The airline disaster movie “Mayday” is scheduled to air Oct. 2 while “The Hunt for the BTK Strangler” is set for Oct. 9. The terrorist-plot-in-a-football-stadium thriller “Time Bomb” is scheduled for Oct. 16, with “Vampire Bats” set to run Oct. 30 and the four-hour “Category 7: The End of the World” airing in two parts Nov. 6 and 13. “Martha Behind Bars,” which profiles the trial and conviction of home d%E9;cor empress Martha Stewart, will open the Sunday movie season on Sept. 25.

CBS is also considering a series pickup of its drama pilot “Love Monkey,” Ms. Tassler said. The Sony Pictures TV/Paramount Network Television production is “a strong possibility for midseason,” she said. “Monkey,” which is based on Kyle Smith’s book about a music executive who gets fired and then dumped by his girlfriend, had been in contention for the fall 2005-06 schedule but was not announced as a pickup at CBS’s May upfront presentation for advertisers.

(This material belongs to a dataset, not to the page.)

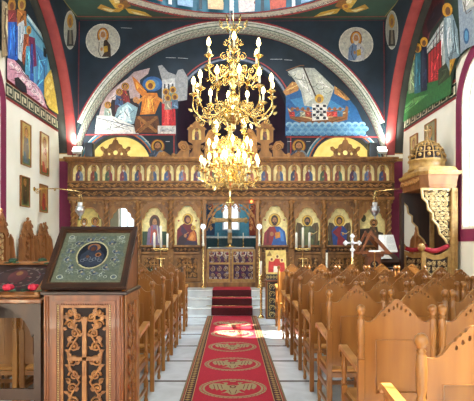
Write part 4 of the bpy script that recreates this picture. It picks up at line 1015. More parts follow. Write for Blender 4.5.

For its second season, Ms. Tassler announced “CSI: NY” would be getting a new cast member and some changes to its tone, with the show appearing “more vibrant” and incorporating “more elements of humor.”

“We’re upbeat about our continuing evolution of ‘CSI: NY,'” Ms. Tassler said, noting that the “CSI: NY” offices will move out from underground to above ground and that series regular Hill Harper will move from the morgue into the field to create more interaction with the show’s other characters.

Ms. Tassler said she was “pleased with the quality” of the network’s new reality series “Rock Star: INXS,” which has been a solid performer but not a breakout hit like ABC’s summer reality offering “Dancing With the Stars.”

“It’s not a broad-based ratings success,” she said of the show, “but it’s doing OK with younger viewers.”

She compared “Rock Star” to “Big Brother,” which she said became one of CBS’s “core reality franchises” over the course of time.

Ms. Tassler’s presentation marked CBS’s first press tour in 10 years without Viacom co-Chief Operating Officer Leslie Moonves leading the network’s executive session.

Despite Mr. Moonves’ responsibilities as the head of Viacom’s newly formed CBS Corp., Ms. Tassler said he would remain involved with the network.

“He is as involved as ever,” she said. “CBS is the jewel in his crown.”

Ms. Tassler fielded numerous questions about the cancellation of family drama “Joan of Arcadia,” calling the decision to pull the Friday night show from CBS’s schedule “a big disappointment” to the network and to her personally.

Despite being on the air two seasons, Ms. Tassler said, the show had lost 24 percent of its audience halfway through its first season.

“No matter what we did they didn’t come back,” she said of the show’s initial viewers.

Ms. Tassler said the overall theme from last season was the creative strength of the broadcast networks as a whole over the cable networks.

“Network television turned a corner this year,” she said. “We reclaimed the water cooler from cable.”